Tavsiye ederim, Erdoğan’ın son açıklamalarını, alt alta yazıp, değerlendirin. Çünkü belki sizler değil, ama o, dizinin sona ermek üzere olduğunu fark etti. Belli ki, yapımcı bildirmiş. Mesela, Suriye’de Kürt devleti kurdurmayız diyor. İyi de kurarken, kimse bize sormaz ki. Zaten Suriye topraklarında, silahtan arındırılmış bir bölge konusunda da, ne Birleşmiş Milletler, ne ABD, ne de NATO müttefiklerinden destek var. Hele komuta kademesini dağıttığın ordunun, nerede ne yapacağını, en iyi askerler bilir. Bu yüzden bence, yazılı talimat istediler.
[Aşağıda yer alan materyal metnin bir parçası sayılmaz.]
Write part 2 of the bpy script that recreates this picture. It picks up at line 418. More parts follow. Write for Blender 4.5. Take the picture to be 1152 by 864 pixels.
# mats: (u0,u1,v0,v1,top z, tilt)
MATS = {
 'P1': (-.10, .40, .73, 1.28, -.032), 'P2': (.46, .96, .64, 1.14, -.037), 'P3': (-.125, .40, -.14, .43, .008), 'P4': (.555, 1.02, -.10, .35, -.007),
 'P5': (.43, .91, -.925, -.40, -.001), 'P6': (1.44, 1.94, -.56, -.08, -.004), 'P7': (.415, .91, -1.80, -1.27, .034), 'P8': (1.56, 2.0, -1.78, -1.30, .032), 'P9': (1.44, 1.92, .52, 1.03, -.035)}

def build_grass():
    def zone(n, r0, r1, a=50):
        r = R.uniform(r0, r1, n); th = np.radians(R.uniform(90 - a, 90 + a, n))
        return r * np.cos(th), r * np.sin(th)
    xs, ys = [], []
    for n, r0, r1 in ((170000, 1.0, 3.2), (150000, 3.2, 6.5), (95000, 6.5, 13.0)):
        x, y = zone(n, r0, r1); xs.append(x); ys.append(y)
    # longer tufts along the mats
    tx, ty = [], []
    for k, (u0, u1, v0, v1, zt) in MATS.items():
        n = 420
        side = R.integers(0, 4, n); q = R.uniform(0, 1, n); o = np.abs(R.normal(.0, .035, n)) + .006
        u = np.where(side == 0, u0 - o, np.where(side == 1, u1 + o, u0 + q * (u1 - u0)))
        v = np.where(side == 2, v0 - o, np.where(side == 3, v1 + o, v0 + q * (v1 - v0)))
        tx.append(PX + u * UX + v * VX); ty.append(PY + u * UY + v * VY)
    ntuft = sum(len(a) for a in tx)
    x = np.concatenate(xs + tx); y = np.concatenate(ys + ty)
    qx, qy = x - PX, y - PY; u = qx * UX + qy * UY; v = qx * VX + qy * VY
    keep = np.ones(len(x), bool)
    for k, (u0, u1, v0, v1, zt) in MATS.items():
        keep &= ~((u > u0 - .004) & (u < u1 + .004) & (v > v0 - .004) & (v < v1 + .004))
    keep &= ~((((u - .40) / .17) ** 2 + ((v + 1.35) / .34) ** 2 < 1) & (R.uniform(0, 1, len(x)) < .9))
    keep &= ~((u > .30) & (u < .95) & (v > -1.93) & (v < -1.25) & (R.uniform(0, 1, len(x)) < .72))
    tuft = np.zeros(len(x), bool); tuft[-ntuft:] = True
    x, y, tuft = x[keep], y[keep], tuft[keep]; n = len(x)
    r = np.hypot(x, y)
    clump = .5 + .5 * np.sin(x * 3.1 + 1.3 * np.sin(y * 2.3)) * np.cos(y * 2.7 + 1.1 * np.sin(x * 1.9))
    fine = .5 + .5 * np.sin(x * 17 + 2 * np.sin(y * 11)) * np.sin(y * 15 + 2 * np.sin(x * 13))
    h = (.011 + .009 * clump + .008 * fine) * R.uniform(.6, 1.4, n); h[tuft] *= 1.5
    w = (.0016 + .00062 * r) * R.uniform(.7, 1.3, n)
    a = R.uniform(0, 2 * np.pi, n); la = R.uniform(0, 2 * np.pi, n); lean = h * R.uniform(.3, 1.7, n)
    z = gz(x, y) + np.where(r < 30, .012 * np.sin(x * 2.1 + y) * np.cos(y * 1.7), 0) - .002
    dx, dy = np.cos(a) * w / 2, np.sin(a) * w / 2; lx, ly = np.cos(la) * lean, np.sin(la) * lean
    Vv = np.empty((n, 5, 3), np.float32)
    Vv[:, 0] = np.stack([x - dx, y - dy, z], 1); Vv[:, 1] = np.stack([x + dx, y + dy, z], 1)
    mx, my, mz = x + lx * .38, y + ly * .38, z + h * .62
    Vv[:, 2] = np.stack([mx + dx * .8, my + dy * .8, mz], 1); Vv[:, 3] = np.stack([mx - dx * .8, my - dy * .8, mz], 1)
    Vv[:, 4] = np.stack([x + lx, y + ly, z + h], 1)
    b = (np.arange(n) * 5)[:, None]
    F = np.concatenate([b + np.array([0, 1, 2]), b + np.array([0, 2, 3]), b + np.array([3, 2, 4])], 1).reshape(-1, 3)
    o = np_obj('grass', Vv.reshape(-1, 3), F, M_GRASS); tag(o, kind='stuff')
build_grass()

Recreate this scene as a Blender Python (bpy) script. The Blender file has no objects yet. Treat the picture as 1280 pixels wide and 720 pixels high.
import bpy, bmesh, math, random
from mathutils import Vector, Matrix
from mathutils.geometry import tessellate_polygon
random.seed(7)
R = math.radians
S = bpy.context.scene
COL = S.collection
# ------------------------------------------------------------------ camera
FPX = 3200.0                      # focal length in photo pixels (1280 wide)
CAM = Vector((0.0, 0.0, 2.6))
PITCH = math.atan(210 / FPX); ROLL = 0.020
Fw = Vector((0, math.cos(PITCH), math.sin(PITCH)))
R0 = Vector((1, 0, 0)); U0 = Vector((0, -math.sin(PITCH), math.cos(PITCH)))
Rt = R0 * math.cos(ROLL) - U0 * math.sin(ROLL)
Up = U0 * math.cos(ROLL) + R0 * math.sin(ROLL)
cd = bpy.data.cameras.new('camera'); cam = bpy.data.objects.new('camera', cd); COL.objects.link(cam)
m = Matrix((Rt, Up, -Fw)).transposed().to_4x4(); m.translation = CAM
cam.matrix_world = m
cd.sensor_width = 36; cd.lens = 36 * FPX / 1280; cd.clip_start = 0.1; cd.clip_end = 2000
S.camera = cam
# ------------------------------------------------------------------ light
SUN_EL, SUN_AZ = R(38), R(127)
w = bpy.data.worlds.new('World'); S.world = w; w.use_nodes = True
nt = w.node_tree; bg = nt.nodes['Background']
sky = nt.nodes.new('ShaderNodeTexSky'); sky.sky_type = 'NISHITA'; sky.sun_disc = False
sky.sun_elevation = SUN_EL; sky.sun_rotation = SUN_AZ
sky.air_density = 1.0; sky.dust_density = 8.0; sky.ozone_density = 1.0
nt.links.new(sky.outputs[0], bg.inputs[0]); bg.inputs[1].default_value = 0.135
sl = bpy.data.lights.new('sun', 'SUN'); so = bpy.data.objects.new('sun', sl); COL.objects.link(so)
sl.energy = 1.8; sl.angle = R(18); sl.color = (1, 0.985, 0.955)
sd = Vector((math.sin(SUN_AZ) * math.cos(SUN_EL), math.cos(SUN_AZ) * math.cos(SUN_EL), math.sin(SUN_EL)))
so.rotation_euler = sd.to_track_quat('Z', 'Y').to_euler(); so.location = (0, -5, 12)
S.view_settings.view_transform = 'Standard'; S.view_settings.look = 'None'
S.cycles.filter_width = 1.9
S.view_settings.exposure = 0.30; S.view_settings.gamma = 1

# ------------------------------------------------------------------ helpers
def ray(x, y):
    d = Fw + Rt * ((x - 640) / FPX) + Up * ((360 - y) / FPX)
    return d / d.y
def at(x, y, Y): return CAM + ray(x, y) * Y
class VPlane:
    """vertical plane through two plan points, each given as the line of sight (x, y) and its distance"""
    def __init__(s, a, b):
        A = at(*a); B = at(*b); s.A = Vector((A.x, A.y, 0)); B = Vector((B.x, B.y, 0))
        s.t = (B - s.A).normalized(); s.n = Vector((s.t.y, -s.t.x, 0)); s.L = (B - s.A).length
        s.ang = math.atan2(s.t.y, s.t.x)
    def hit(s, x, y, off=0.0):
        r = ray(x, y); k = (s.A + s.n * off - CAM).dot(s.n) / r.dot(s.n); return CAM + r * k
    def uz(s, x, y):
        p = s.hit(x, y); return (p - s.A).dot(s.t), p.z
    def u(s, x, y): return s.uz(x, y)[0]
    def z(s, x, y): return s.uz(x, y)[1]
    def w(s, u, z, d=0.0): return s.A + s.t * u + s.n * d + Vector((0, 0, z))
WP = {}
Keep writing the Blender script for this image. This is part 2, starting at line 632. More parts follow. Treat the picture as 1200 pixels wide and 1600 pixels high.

Son olarak, sultan, bir zenci benzetmesi yaptı. Yaptığı, en kötü benzetme, bu. Aklınca, ABD Başkanı siyahî Obama’yla kendisini, aynı kefeye koydu. Oysa her şey tersti. Birincisi, Obama’ya en fazla oyu, gençler ve beyazlar vermişti. Yani radikal dinci Cumhuriyetçiler değil. İkincisi, Obama onun gibi, Anadolu kaplanlarını zenginletmedi. Amerika’nın, siyahî kaplanları, hâlâ fakir. Obama ve bakanları, kimseyi kendisine oy versin diye zengin etmedi. Ayakkabı kutuları falan yok. Amerikalı bir yetkili, değeri 25 dolardan daha fazla bir hediye kabul edemez. Üçüncüsü, Obama, Beyaz Saray’da yediği her yemeğin parasını öder. Devlet, ancak resmi konukların yemek parasını verir. Anlayacağınız Devlet, Obama’ya bedava yemek falan vermiyor. Ayrıca Obama’nın oturduğu Beyaz Saray, seninki ile kıyaslanırsa bir kulübe.  Senin değerlendirmelerine göre, zavallının bu yüzden hiç itibarı yok. İncil ile miting alanlarına gitmedi. Bir ilahi söyledi diye Amerika yıkıldı.

Anlaşılan, arkadaş, Washington’a,  “beni diziden çıkarmayın, bana başka rol teklifi yok mu” , demek istiyor. O istiyor da, bakalım önümüzdeki günlerde, dizi nasıl final yapacak, göreceğiz.